When the thermocline is appreciably deeper than the depth to which significant wind-driven transport persists, the upwelling that results from surface Ekman divergence may largely contain surface layer water rather than thermocline water. Thus the equatorial upwelling driven by the tradewinds tends to bring up larger amounts of cooler thermocline waters in the eastern ocean, and smaller amounts in the western ocean. Consequently, the sea surface temperatures in the eastern part of the equatorial Pacific Ocean are, under normal (i.e., non-El Niño) conditions, the coolest for the latitude in any ocean. Conversely, those in the western Pacific are the warmest of any large ocean area on earth (Rasmusson, 1985). The result is the existence of a relative heat source to the lower atmosphere in the western part of the Pacific, which results in a tendency for air to be rising in that part of the ocean. This is accompanied by sinking air over the cooler eastern Pacific. These regions of rising and sinking air are connected by the westward-blowing trade winds at lower levels and a balancing eastward wind flow at upper levels, forming a closed atmospheric circulation cell in the plane of the equator (Fig. 1). This circulation is called "the Walker circulation" (Bjerknes, 1969) after the great climatologist who first described the "Southern Oscillation" (Walker, 1924), which we now understand is caused by changes in the Walker Circulation.

When air rises, moisture condenses and releases large amounts of latent heat of evaporation. This further accelerates the linked processes of upward motion, condensation and participation, leading to the enormous thunder cloud "towers" and verdant rain forests of the Indonesian end of the equatorial Pacific. In contrast, the cool sinking air of the eastern ocean is relatively dry, having had the moisture squeezed from it in its earlier rise to high altitude. Accordingly, the Pacific Coast of equatorial South America is relatively arid compared to Indonesia, and also compared to the Brazilian rain forest on the other (Atlantic) side of the Andes mountain chain.
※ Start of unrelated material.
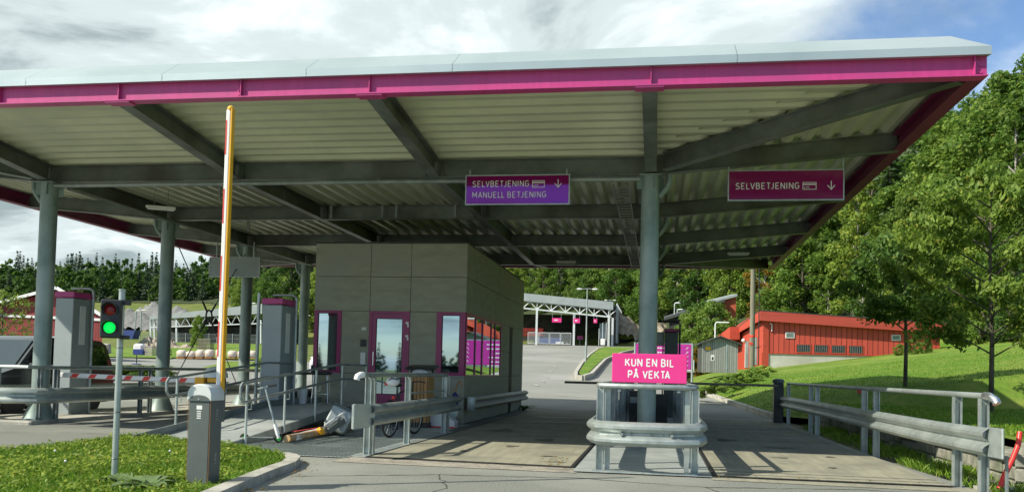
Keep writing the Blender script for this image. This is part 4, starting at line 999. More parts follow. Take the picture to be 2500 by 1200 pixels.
mb = MB(); mb.bb(-.52, -.05, -.3, .3, 0, .85); mb.bb(.1, .42, -.25, .25, 0, .78); mb.build('body', M['black'], t)
MB().bb(-.5, -.1, -.305, -.3005, .55, .7).build('front_plate', M['galv_dark'], t)

# ------------------------------------------------------------------ lowered booms at the far end of the lanes
t = thing('barrier', 'dark barrier post at the lawn edge with a lowered boom across the right lane', 'barrier', (3.42, 25.75, 0))
MB().rbox((0, 0, .57), (.26, .34, 1.14), .02).build('cabinet', M['black'], t)
MB().lathe((0, 0, 1.14), [(.17, 0), (.17, .06), (.14, .1), (.05, .12)], 14).build('cap', M['barrier_grey'], t, smooth=True)
MB().rbox((-1.33, -.2, 1.06), (2.6, .04, .07), .01).build('arm', M['polewood'], t)
t = thing('barrier', 'lowered dark boom reaching into the left weighing lane from the island', 'barrier', (-.75, 25.9, 0))
MB().rbox((0, 0, .52), (.22, .3, 1.04), .02).build('cabinet', M['black'], t)
MB().rbox((-.98, -.18, 1.0), (1.9, .04, .07), .01).build('arm', M['polewood'], t)
#@@PART3
# ------------------------------------------------------------------ metal platform, ramp and the clutter on them
def rz_(y): return .03 + .40 * min(1, max(0, (y - 12.35) / 4.75))
struct(MB().add([(-6.6, 12.3, .014), (-5.2, 11.72, .014), (-4.26, 11.72, .014), (-4.26, 20, .014), (-6.35, 20, .014)], [(0, 1, 2, 3, 4)]).build('metal_platform', M['tilegrid']))
mb = MB()
for k in range(36):
    x = -6.35 + k * .058; y0 = 11.76 + max(0, (-5.2 - x)) * .42
    mb.bar((x, y0, .016), (x, 15.5, .016), .014, .008)
for k in range(16):
    y = 12.4 + k * .45; mb.bar((-6.3, y, .013), (-4.3, y, .013), .02, .006)
struct(mb.build('platform_grating', M['galv']))
ramp = thing('access_ramp', 'grey steel access ramp with tube handrails rising to the booth door', 'ramp', (-7.2, 15, 0))
ysr = [12.35, 17.1, 19.95]
def rampbox(x0, x1, dz0, dz1, ya=12.35, yb=19.95, xr=None):
    mb = MB(); st = [ya] + ([17.1] if ya < 17.1 < yb else []) + [yb]
    for a, b in zip(st[:-1], st[1:]):
        v = [(x, y, rz_(y) + d) for y in (a, b) for d in (dz0, dz1) for x in (x0, x1)]
        mb.add(v, [(0, 1, 3, 2), (4, 6, 7, 5), (0, 4, 5, 1), (2, 3, 7, 6), (0, 2, 6, 4), (1, 5, 7, 3)])
    return mb
rampbox(-7.92, -6.5, -.035, 0).build('deck', M['tilegrid'], ramp, world=True)
rampbox(-6.495, -5.0, -.035, -.003, 18.0, 19.95).build('landing', M['tilegrid'], ramp, world=True)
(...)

When the surface waters of the eastern Pacific warm (i.e., as a result of El Niño), the trans-ocean difference in oceanic heat supply to the atmosphere decreases. Thus the Walker circulation tends to slow down. Less rising air in the western ocean and less sinking air in the eastern ocean means that the atmospheric pressure difference between the eastern and western Pacific decreases. Interannual fluctuations of this pressure difference were recognized by Sir Gilbert Walker (1924) as being linked to anomalous weather patterns in India and other regions of the world. He named these fluctuations the Southern Oscillation. An index of the trans-ocean pressure difference, formed by taking differences in barometric pressure measured at stations on different sides of the tropical Pacific (e.g., pressure at Darwin, Australia, subtracted from that at Tahiti or Easter Island, etc.), is called the Southern Oscillation Index.
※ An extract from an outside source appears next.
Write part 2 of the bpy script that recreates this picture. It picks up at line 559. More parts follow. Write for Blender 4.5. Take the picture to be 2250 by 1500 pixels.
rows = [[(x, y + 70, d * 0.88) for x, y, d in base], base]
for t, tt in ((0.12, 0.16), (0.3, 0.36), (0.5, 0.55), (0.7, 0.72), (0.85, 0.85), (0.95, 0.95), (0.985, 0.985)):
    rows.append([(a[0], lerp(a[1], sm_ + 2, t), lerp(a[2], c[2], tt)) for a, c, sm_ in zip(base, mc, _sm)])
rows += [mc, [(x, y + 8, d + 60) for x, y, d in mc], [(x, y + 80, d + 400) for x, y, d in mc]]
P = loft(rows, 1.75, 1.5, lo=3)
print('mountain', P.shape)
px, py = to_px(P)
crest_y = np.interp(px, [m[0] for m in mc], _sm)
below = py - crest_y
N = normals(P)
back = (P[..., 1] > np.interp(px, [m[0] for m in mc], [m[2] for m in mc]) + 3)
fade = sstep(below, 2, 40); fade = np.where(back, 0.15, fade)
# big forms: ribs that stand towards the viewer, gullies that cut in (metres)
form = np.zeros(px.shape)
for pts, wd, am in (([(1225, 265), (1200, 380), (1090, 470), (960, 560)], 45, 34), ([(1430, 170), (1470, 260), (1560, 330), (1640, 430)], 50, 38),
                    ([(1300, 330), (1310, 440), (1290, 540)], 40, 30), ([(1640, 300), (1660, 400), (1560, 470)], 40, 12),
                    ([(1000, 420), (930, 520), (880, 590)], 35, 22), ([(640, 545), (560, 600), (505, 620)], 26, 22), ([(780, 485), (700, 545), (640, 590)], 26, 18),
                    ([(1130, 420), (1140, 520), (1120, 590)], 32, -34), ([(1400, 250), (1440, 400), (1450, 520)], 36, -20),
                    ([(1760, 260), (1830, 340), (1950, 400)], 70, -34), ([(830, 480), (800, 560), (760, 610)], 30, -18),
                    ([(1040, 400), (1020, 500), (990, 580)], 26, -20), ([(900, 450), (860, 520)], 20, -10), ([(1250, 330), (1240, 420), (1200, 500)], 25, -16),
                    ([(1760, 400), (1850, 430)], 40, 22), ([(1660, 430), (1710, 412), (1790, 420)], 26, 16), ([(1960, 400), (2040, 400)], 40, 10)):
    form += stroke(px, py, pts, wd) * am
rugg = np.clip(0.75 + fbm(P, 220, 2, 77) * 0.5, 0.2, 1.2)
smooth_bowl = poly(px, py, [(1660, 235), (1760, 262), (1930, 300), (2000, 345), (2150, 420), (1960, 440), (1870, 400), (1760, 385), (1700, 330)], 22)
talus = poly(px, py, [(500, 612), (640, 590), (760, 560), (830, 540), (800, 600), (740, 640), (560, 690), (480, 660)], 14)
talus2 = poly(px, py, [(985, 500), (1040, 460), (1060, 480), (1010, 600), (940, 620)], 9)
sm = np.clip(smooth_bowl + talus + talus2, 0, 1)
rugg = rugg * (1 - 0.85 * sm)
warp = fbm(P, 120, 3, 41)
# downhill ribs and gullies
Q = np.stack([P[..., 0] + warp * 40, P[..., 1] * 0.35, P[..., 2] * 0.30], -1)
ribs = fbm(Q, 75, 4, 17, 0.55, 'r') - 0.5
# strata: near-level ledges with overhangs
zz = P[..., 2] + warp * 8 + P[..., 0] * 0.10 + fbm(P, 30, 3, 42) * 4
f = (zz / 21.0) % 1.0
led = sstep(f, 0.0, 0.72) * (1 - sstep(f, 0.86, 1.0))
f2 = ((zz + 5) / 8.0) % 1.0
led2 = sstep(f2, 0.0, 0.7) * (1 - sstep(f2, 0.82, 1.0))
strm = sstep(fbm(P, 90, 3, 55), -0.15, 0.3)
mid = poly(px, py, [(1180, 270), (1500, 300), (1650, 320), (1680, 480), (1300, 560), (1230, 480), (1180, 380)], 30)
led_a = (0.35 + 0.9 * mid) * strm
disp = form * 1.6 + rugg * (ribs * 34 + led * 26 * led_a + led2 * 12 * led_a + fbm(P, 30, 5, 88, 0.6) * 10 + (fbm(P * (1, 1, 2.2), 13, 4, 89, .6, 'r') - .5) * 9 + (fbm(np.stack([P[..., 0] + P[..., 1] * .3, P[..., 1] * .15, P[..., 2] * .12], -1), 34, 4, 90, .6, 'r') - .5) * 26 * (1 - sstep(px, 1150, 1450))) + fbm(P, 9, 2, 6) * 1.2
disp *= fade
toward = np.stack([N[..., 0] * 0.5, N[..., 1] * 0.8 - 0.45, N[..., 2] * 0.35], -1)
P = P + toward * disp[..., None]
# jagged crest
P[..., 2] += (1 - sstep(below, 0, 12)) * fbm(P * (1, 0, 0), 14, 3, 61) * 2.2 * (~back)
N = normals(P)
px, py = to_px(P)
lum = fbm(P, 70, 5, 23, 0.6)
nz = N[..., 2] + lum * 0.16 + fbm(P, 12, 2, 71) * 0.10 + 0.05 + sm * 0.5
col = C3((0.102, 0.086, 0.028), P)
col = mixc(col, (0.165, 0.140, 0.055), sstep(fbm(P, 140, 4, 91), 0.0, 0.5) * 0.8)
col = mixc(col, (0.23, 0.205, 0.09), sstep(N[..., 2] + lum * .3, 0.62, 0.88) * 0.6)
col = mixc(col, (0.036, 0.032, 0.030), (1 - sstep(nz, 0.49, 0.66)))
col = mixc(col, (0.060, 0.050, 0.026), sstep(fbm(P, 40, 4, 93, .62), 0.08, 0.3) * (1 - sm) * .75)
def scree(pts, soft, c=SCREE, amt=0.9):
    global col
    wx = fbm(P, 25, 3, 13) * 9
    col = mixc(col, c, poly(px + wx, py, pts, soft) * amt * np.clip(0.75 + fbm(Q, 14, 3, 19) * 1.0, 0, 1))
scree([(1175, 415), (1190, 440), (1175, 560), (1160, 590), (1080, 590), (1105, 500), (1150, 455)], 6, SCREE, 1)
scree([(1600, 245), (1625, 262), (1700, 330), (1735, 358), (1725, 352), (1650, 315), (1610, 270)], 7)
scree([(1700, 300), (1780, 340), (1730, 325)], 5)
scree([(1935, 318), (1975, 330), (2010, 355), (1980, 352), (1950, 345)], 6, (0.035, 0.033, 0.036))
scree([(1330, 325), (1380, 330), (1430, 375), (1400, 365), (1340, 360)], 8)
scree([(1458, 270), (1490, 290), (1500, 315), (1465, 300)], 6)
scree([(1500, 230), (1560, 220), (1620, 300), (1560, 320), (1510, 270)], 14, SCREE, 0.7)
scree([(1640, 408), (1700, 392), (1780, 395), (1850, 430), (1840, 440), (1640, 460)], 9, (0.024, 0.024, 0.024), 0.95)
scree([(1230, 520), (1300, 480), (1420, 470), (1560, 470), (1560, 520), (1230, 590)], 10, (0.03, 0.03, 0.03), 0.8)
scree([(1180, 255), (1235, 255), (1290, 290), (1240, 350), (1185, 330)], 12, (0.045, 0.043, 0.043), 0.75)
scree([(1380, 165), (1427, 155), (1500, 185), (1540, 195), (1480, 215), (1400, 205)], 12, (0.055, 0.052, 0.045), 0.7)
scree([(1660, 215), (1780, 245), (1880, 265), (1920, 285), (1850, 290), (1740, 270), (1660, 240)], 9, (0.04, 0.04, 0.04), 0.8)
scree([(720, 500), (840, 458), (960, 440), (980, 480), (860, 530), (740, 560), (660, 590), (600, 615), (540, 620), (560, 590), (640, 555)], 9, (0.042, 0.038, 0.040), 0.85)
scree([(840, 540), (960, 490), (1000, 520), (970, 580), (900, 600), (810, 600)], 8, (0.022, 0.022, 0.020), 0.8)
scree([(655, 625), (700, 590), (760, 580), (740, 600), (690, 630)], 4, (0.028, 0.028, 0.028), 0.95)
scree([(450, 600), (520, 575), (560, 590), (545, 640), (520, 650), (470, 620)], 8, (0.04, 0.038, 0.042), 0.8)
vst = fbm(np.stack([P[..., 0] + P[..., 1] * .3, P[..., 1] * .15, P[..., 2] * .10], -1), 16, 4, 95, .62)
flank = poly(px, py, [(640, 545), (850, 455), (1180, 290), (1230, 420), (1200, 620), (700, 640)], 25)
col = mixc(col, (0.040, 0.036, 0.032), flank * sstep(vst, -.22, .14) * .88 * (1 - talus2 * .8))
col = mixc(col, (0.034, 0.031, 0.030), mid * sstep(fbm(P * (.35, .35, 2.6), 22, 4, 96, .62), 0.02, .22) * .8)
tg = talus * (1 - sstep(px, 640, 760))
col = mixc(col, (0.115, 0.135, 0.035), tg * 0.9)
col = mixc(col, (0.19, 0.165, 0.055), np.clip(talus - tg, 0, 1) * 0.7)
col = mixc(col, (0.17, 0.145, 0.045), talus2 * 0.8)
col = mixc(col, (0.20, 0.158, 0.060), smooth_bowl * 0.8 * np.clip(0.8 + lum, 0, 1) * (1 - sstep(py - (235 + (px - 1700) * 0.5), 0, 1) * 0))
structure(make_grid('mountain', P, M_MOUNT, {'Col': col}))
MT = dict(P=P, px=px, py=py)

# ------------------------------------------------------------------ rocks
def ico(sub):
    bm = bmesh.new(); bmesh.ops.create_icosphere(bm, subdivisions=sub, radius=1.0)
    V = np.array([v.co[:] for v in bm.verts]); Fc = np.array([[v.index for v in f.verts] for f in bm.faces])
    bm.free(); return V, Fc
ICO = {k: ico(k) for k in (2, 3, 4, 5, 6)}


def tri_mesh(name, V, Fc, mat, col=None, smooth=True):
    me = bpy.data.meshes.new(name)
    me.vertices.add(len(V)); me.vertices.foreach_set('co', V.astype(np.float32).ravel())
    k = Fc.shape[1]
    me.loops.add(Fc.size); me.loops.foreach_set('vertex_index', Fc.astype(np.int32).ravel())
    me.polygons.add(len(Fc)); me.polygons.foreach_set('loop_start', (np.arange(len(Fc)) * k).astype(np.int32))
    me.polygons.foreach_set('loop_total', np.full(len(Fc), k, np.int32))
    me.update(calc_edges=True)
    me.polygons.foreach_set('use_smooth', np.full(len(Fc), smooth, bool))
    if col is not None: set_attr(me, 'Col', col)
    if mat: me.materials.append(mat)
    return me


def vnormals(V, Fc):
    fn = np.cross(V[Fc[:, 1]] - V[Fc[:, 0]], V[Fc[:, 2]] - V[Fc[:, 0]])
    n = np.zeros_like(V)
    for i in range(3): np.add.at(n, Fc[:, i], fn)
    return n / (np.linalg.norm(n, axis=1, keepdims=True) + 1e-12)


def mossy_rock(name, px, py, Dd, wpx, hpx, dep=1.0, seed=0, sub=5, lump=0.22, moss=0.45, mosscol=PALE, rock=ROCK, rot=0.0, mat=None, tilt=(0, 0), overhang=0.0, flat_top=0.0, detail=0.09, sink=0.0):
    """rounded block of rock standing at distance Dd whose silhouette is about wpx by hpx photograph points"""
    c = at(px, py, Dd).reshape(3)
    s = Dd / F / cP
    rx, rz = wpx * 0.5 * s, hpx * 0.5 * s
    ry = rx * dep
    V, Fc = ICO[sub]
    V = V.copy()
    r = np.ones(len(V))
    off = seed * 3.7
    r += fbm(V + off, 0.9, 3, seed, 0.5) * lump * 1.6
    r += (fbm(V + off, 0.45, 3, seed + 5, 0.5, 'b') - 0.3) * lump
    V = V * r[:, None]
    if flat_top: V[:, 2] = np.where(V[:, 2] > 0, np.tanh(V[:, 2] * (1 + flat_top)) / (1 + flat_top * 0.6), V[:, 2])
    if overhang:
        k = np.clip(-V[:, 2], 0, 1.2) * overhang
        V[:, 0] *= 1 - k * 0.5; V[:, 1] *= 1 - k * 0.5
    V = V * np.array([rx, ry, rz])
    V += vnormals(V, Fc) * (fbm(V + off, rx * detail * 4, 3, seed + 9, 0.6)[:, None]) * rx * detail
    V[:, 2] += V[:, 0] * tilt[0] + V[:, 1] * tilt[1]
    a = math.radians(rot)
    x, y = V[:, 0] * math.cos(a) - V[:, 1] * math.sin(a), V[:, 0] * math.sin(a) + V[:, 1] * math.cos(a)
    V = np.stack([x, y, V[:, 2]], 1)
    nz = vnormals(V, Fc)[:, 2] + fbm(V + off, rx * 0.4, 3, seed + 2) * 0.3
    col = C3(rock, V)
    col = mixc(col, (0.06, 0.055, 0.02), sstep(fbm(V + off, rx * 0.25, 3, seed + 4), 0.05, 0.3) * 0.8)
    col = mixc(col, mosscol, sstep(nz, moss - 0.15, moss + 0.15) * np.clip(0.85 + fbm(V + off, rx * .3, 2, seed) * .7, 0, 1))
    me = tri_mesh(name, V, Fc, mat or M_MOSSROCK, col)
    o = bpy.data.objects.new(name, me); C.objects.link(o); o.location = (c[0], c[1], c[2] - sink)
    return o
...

This mechanism is intrinsically unstable. When the eastern Pacific cools, the Walker circulation speeds up, increasing the trade winds. This increases the equatorial upwelling of cool water in the eastern part of the ocean, while driving the thermocline even deeper in the western part. This reinforces the east-west sea surface temperature contrast which in turn feeds back into a continually intensifying Walker circulation. Similarly, during a warm phase in the eastern Pacific, the Walker circulation tends to slow down. The equatorial upwelling relaxes and the east-west slope in the thermocline decreases. This decreases the sea surface temperature contrast, which feeds back into a further relaxed Walker circulation. Thus both cooling and warming phases in the eastern Pacific feature positive feedback loops, which tend to further intensify anomalous conditions. Accordingly, there is an intrinsic tendency for widely-differing "opposite states", rather than for a "central tendency" around which random fluctuations may be distributed.
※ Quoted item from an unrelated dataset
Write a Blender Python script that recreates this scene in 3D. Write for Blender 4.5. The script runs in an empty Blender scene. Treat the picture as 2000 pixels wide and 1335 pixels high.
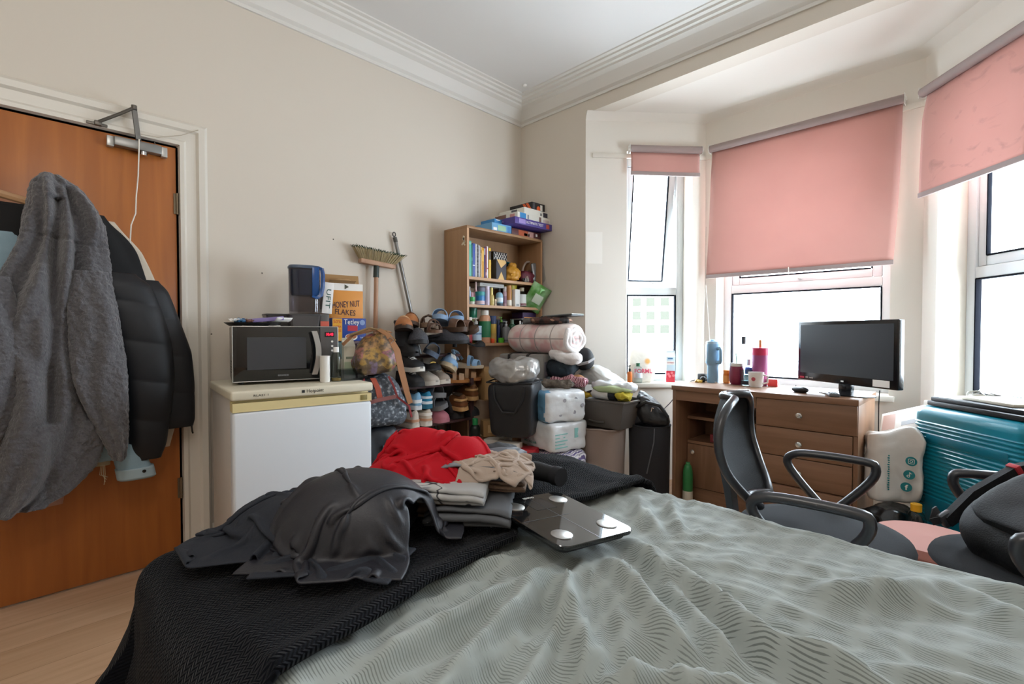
import bpy, bmesh, math, random
import numpy as np
from mathutils import Vector, Matrix, noise
random.seed(7)
PI = math.pi
S = bpy.context.scene
COL = S.collection

# ---------------------------------------------------------------- camera, world, lights, exposure
cam = bpy.data.objects.new('camera', bpy.data.cameras.new('camera'))
COL.objects.link(cam)
cam.location = (2.778, -2.886, 1.1)
cam.rotation_euler = (math.radians(90 - 1.18), 0, math.radians(45))
cam.data.sensor_width = 36
cam.data.lens = 36 * 945 / 2000
cam.data.clip_start = 0.02
S.camera = cam

W = bpy.data.worlds.new('daylight'); S.world = W; W.use_nodes = True
W.node_tree.nodes['Background'].inputs[0].default_value = (0.76, 0.89, 1.0, 1)
W.node_tree.nodes['Background'].inputs[1].default_value = 25.0

def area(name, loc, rot, sx, sy, energy, color=(1, 1, 1), portal=False):
    l = bpy.data.lights.new(name, 'AREA'); l.shape = 'RECTANGLE'; l.size = sx; l.size_y = sy
    l.energy = energy; l.color = color
    if portal: l.cycles.is_portal = True
    o = bpy.data.objects.new(name, l); COL.objects.link(o); o.location = loc; o.rotation_euler = rot
    return o
# one portal per bay window guides the daylight into the room
area('window_portal', (0.83, 0.55, 1.57), (PI / 2, 0, math.atan2(0.68, 0.59) + PI), 0.6, 1.75, 1, portal=True)
area('window_portal', (1.84, 0.87, 1.57), (PI / 2, 0, PI), 1.1, 1.75, 1, portal=True)
area('window_portal', (2.91, 0.48, 1.57), (PI / 2, 0, math.atan2(-0.70, 0.59) + PI), 0.7, 1.75, 1, portal=True)
# unseen ceiling lamp, its bulb added as fill light above the camera
lamp = bpy.data.lights.new('fill_bulb', 'POINT'); lamp.energy = 22; lamp.color = (1.0, 0.95, 0.9); lamp.shadow_soft_size = 0.22
lo = bpy.data.objects.new('fill_bulb', lamp); COL.objects.link(lo); lo.location = (2.3, -2.95, 2.45)

S.view_settings.view_transform = 'Standard'
S.view_settings.look = 'None'
S.view_settings.exposure = 0.32
S.view_settings.gamma = 1
S.view_settings.use_curve_mapping = False
S.cycles.use_denoising = True
S.cycles.max_bounces = 8
S.cycles.diffuse_bounces = 5
S.cycles.transparent_max_bounces = 12
S.cycles.sample_clamp_indirect = 6

# ---------------------------------------------------------------- helpers
def lin(h):
    h = h.lstrip('#')
    c = [int(h[i:i + 2], 16) / 255 for i in (0, 2, 4)]
    return tuple(x / 12.92 if x <= .04045 else ((x + .055) / 1.055) ** 2.4 for x in c) + (1,)
MATS = {}
def M(name, col='#808080', rough=.6, metal=0, bump=None, var=None, spec=.5, sheen=0, trans=0, alpha=1, emit=0, coat=0, stretch=None, fine=None):
    """bump=(scale,strength)  var=(scale,colour2,contrast) patches of a second colour  stretch=(x,y,z) of the noise"""
    if name in MATS: return MATS[name]
    m = bpy.data.materials.new(name); m.use_nodes = True
    nt = m.node_tree; b = nt.nodes['Principled BSDF']
    b.inputs['Base Color'].default_value = lin(col)
    b.inputs['Roughness'].default_value = rough; b.inputs['Metallic'].default_value = metal
    b.inputs['Specular IOR Level'].default_value = spec
    if sheen: b.inputs['Sheen Weight'].default_value = sheen
    if trans: b.inputs['Transmission Weight'].default_value = trans
    if coat: b.inputs['Coat Weight'].default_value = coat
    if alpha < 1: b.inputs['Alpha'].default_value = alpha
    if emit:
        b.inputs['Emission Color'].default_value = lin(col); b.inputs['Emission Strength'].default_value = emit
    if bump or var:
        tc = nt.nodes.new('ShaderNodeTexCoord'); mp = nt.nodes.new('ShaderNodeMapping')
        nt.links.new(tc.outputs['Object'], mp.inputs[0])
        if stretch: mp.inputs['Scale'].default_value = stretch
    if var:
        n = nt.nodes.new('ShaderNodeTexNoise'); n.inputs['Scale'].default_value = var[0]; n.inputs['Detail'].default_value = 4
        r = nt.nodes.new('ShaderNodeValToRGB'); k = var[2] / 2
        r.color_ramp.elements[0].position = .5 - k; r.color_ramp.elements[1].position = .5 + k
        r.color_ramp.elements[0].color = lin(col); r.color_ramp.elements[1].color = lin(var[1])
        nt.links.new(mp.outputs[0], n.inputs['Vector']); nt.links.new(n.outputs[0], r.inputs[0]); nt.links.new(r.outputs[0], b.inputs['Base Color'])
    if bump:
        n = nt.nodes.new('ShaderNodeTexNoise'); n.inputs['Scale'].default_value = bump[0]; n.inputs['Detail'].default_value = 3
        bp = nt.nodes.new('ShaderNodeBump'); bp.inputs['Strength'].default_value = bump[1]; bp.inputs['Distance'].default_value = .004
        nt.links.new(mp.outputs[0], n.inputs['Vector']); nt.links.new(n.outputs[0], bp.inputs['Height']); nt.links.new(bp.outputs[0], b.inputs['Normal'])
    MATS[name] = m
    return m
def node_mat(name, build):
    if name in MATS: return MATS[name]
    m = bpy.data.materials.new(name); m.use_nodes = True
    build(m.node_tree, m.node_tree.nodes['Principled BSDF'], lambda t: m.node_tree.nodes.new(t), m.node_tree.links.new)
    MATS[name] = m
    return m
def coords(N, L, scale=(1, 1, 1), rot=(0, 0, 0), out='Object'):
    tc = N('ShaderNodeTexCoord'); mp = N('ShaderNodeMapping'); L(tc.outputs[out], mp.inputs[0])
    mp.inputs['Scale'].default_value = scale; mp.inputs['Rotation'].default_value = rot
    return mp.outputs[0]
def ramp(N, L, src, stops):
    r = N('ShaderNodeValToRGB'); e = r.color_ramp.elements
    while len(e) < len(stops): e.new(.5)
    for q, (p, c) in zip(e, stops): q.position = p; q.color = lin(c)
    L(src, r.inputs[0]); return r.outputs[0]
def wood(name, c1, c2, axis='z', scale=1, rough=.45):
    def b(nt, p, N, L):
        s = {'z': (14, 14, .9), 'x': (.9, 14, 14), 'y': (14, .9, 14)}[axis]
        v = coords(N, L, tuple(q * scale for q in s))
        n = N('ShaderNodeTexNoise'); n.inputs['Scale'].default_value = 1.6; n.inputs['Detail'].default_value = 6; n.inputs['Distortion'].default_value = .6
        L(v, n.inputs['Vector']); L(ramp(N, L, n.outputs[0], [(.3, c1), (.7, c2)]), p.inputs['Base Color'])
        p.inputs['Roughness'].default_value = rough
    return node_mat(name, b)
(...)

Quinn (1974) noticed that El Niño episodes often occurred following the buildup of the Southern Oscillation index to particularly high levels, after which the index would drop precipitously (corresponding to the collapse of the Walker circulation in response to the episodic warming of the eastern Pacific that characterizes El Niño). Wyrtki (1975) then provided the scenario by which a pause in the trade wind circulation allows the "breaking free" of the sea surface "bulge" that the trade winds had pushed up in the western equatorial ocean. The bulge then travels eastward across the ocean by a process known as an "equatorial Kelvin wave" (e.g., see Bakun, 1996), deepening the thermocline as it progresses and suppressing the cooling action of the equatorial upwelling. This begins to shift the warm sea-surface conditions eastward, collapsing the Walker circulation and shifting the entire system into a warming phase. When the equatorial Kelvin wave reaches the continent of South America, it then becomes coastally-trapped and propagates poleward in both hemispheres, deepening the thermocline as it progresses.

The deepened thermocline along the coastal boundary produced by this "downwelling" Kelvin wave may result in the existence of anomalously warm, nutrient-deficient surface-layer water at the depths from which the coastal upwelling process draws its source waters (Wyrtki, 1975; Shkedy et al., 1994). This suppresses the surface cooling along the coast normally caused by upwelling, and also the associated high photosynthetic production. Moreover the sea surface bulge (or local pressure "High") which propagates along the coast would carry an imbedded poleward flow pattern, which would tend to directly advect conditions and organisms toward the poles and also serve to induce convergence of less productive offshore surface waters toward the coast in the vicinity of the passing wave front. These effects generally correspond to observed conditions that typify El Niño episodes off the west coasts of North and South America.

Originally, El Niño was thought to be a local phenomenon of the coast of Ecuador and Peru. Now that its Pacific-wide (and global) scale and consequences are recognized, the name "ENSO" (El Niño - Southern Oscillation) is often used to distinguish the Pacific-wide phenomena from its local South American consequences.